** BEGIN DATASET EXCERPT **
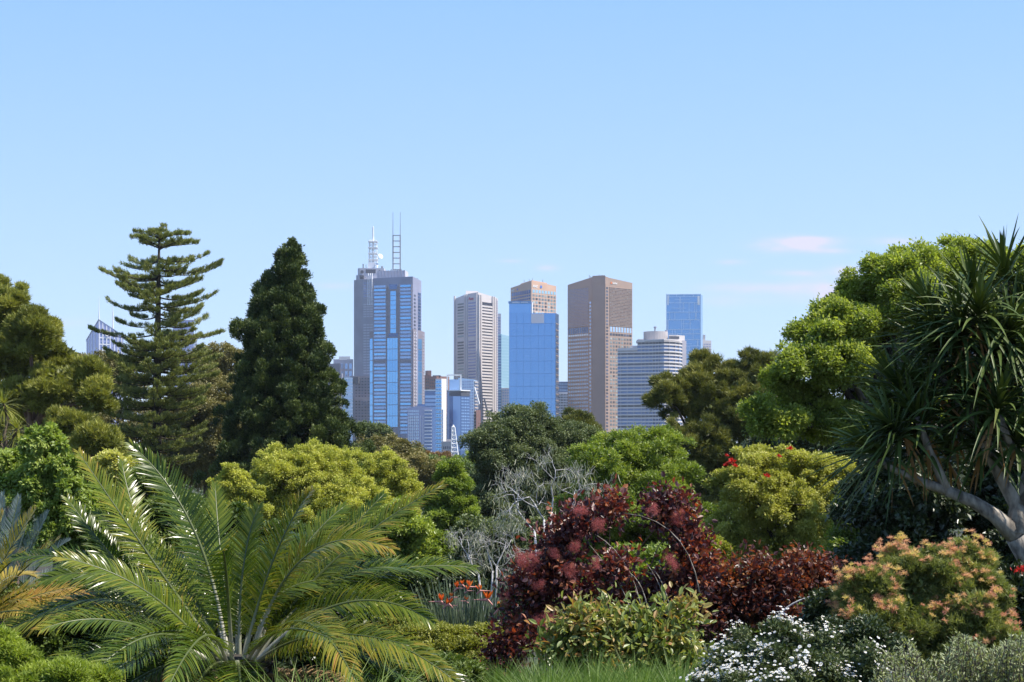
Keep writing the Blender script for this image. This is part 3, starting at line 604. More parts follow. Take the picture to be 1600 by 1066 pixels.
# ================================================================== vegetation builders
def rdir(rng, n): return nrm(rng.normal(size=(n, 3)))
def perp(rng, N_):
    q = rng.normal(size=N_.shape); q -= (q*N_).sum(1)[:, None]*N_; return nrm(q)
def leaves(b, P_, Dr, Nr, L, W, v, kind='dia', fold=.15, mi=0):
    """P base points, Dr pointing dir, Nr face normal; one small leaf each"""
    n = len(P_)
    if n == 0: return
    S = nrm(np.cross(Dr, Nr)); Nn = np.cross(S, Dr)
    L = np.broadcast_to(L, (n,))[:, None]; W = np.broadcast_to(W, (n,))[:, None]; v = np.broadcast_to(v, (n,))
    if kind == 'tri':
        V = np.stack([P_ - S*W/2, P_ + S*W/2, P_ + Dr*L], 1); Fc = np.arange(n*3).reshape(n, 3); k = 3
    elif kind == 'dia':
        V = np.stack([P_, P_ + Dr*L*.45 + S*W/2 + Nn*W*fold, P_ + Dr*L, P_ + Dr*L*.45 - S*W/2 + Nn*W*fold], 1); Fc = np.arange(n*4).reshape(n, 4); k = 4
    elif kind == 'oval':
        V = np.stack([P_, P_ + Dr*L*.3 + S*W*.46 + Nn*W*fold, P_ + Dr*L*.68 + S*W*.42 + Nn*W*fold, P_ + Dr*L - Nn*W*.1,
                      P_ + Dr*L*.68 - S*W*.42 + Nn*W*fold, P_ + Dr*L*.3 - S*W*.46 + Nn*W*fold], 1)
        i = np.arange(n)[:, None]*6; Fc = np.concatenate([i+np.array([[0,1,2,3]]), i+np.array([[0,3,4,5]])]); k = 6
    b.add(V.reshape(-1, 3), Fc, np.repeat(v, k), mi)
def blades(b, P_, Dr, Up, L, W, bend, nseg=4, ch=.0, prof=None, v0=.5, v1=None, mi=0):
    """curved strap leaves: bend is a displacement vector (times L t^2)"""
    n = len(P_); t = np.linspace(0, 1, nseg+1)
    L = np.broadcast_to(L, (n,)); W = np.broadcast_to(W, (n,))
    C = P_[:, None] + Dr[:, None]*(L[:, None]*t)[..., None] + bend[:, None]*(L[:, None]*t**2)[..., None]
    T_ = nrm(Dr[:, None] + 2*bend[:, None]*t[None, :, None]); S = nrm(np.cross(T_, Up[:, None])); Nn = np.cross(S, T_)
    pw = (np.array([np.interp(x, *prof) for x in t]) if prof is not None else np.sin(np.clip(t*.86+.12, 0, 1)*math.pi)**.7)
    hw = (W[:, None]*pw[None])[..., None]/2
    cols = [C - S*hw + Nn*hw*ch, C, C + S*hw + Nn*hw*ch] if ch else [C - S*hw, C + S*hw]
    m = len(cols); V = np.stack(cols, 2).reshape(-1, 3)
    i = (np.arange(n)*(nseg+1)*m)[:, None, None] + (np.arange(nseg)*m)[None, :, None] + np.arange(m-1)[None, None]
    Fc = np.stack([i, i+1, i+m+1, i+m], -1).reshape(-1, 4)
    v0 = np.broadcast_to(v0, (n,)); v1 = v0 if v1 is None else np.broadcast_to(v1, (n,))
    vv = (v0[:, None]*(1-t**1.5) + v1[:, None]*t**1.5); b.add(V, Fc, np.repeat(vv.reshape(-1), m), mi)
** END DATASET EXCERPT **
PROBLEM TO SOLVE:
Make an exact copy of all the material, but keep the pictures out of it.

THE REPLY:
Keep writing the Blender script for this image. This is part 3, starting at line 604. More parts follow. Take the picture to be 1600 by 1066 pixels.
# ================================================================== vegetation builders
def rdir(rng, n): return nrm(rng.normal(size=(n, 3)))
def perp(rng, N_):
    q = rng.normal(size=N_.shape); q -= (q*N_).sum(1)[:, None]*N_; return nrm(q)
def leaves(b, P_, Dr, Nr, L, W, v, kind='dia', fold=.15, mi=0):
    """P base points, Dr pointing dir, Nr face normal; one small leaf each"""
    n = len(P_)
    if n == 0: return
    S = nrm(np.cross(Dr, Nr)); Nn = np.cross(S, Dr)
    L = np.broadcast_to(L, (n,))[:, None]; W = np.broadcast_to(W, (n,))[:, None]; v = np.broadcast_to(v, (n,))
    if kind == 'tri':
        V = np.stack([P_ - S*W/2, P_ + S*W/2, P_ + Dr*L], 1); Fc = np.arange(n*3).reshape(n, 3); k = 3
    elif kind == 'dia':
        V = np.stack([P_, P_ + Dr*L*.45 + S*W/2 + Nn*W*fold, P_ + Dr*L, P_ + Dr*L*.45 - S*W/2 + Nn*W*fold], 1); Fc = np.arange(n*4).reshape(n, 4); k = 4
    elif kind == 'oval':
        V = np.stack([P_, P_ + Dr*L*.3 + S*W*.46 + Nn*W*fold, P_ + Dr*L*.68 + S*W*.42 + Nn*W*fold, P_ + Dr*L - Nn*W*.1,
                      P_ + Dr*L*.68 - S*W*.42 + Nn*W*fold, P_ + Dr*L*.3 - S*W*.46 + Nn*W*fold], 1)
        i = np.arange(n)[:, None]*6; Fc = np.concatenate([i+np.array([[0,1,2,3]]), i+np.array([[0,3,4,5]])]); k = 6
    b.add(V.reshape(-1, 3), Fc, np.repeat(v, k), mi)
def blades(b, P_, Dr, Up, L, W, bend, nseg=4, ch=.0, prof=None, v0=.5, v1=None, mi=0):
    """curved strap leaves: bend is a displacement vector (times L t^2)"""
    n = len(P_); t = np.linspace(0, 1, nseg+1)
    L = np.broadcast_to(L, (n,)); W = np.broadcast_to(W, (n,))
    C = P_[:, None] + Dr[:, None]*(L[:, None]*t)[..., None] + bend[:, None]*(L[:, None]*t**2)[..., None]
    T_ = nrm(Dr[:, None] + 2*bend[:, None]*t[None, :, None]); S = nrm(np.cross(T_, Up[:, None])); Nn = np.cross(S, T_)
    pw = (np.array([np.interp(x, *prof) for x in t]) if prof is not None else np.sin(np.clip(t*.86+.12, 0, 1)*math.pi)**.7)
    hw = (W[:, None]*pw[None])[..., None]/2
    cols = [C - S*hw + Nn*hw*ch, C, C + S*hw + Nn*hw*ch] if ch else [C - S*hw, C + S*hw]
    m = len(cols); V = np.stack(cols, 2).reshape(-1, 3)
    i = (np.arange(n)*(nseg+1)*m)[:, None, None] + (np.arange(nseg)*m)[None, :, None] + np.arange(m-1)[None, None]
    Fc = np.stack([i, i+1, i+m+1, i+m], -1).reshape(-1, 4)
    v0 = np.broadcast_to(v0, (n,)); v1 = v0 if v1 is None else np.broadcast_to(v1, (n,))
    vv = (v0[:, None]*(1-t**1.5) + v1[:, None]*t**1.5); b.add(V, Fc, np.repeat(vv.reshape(-1), m), mi)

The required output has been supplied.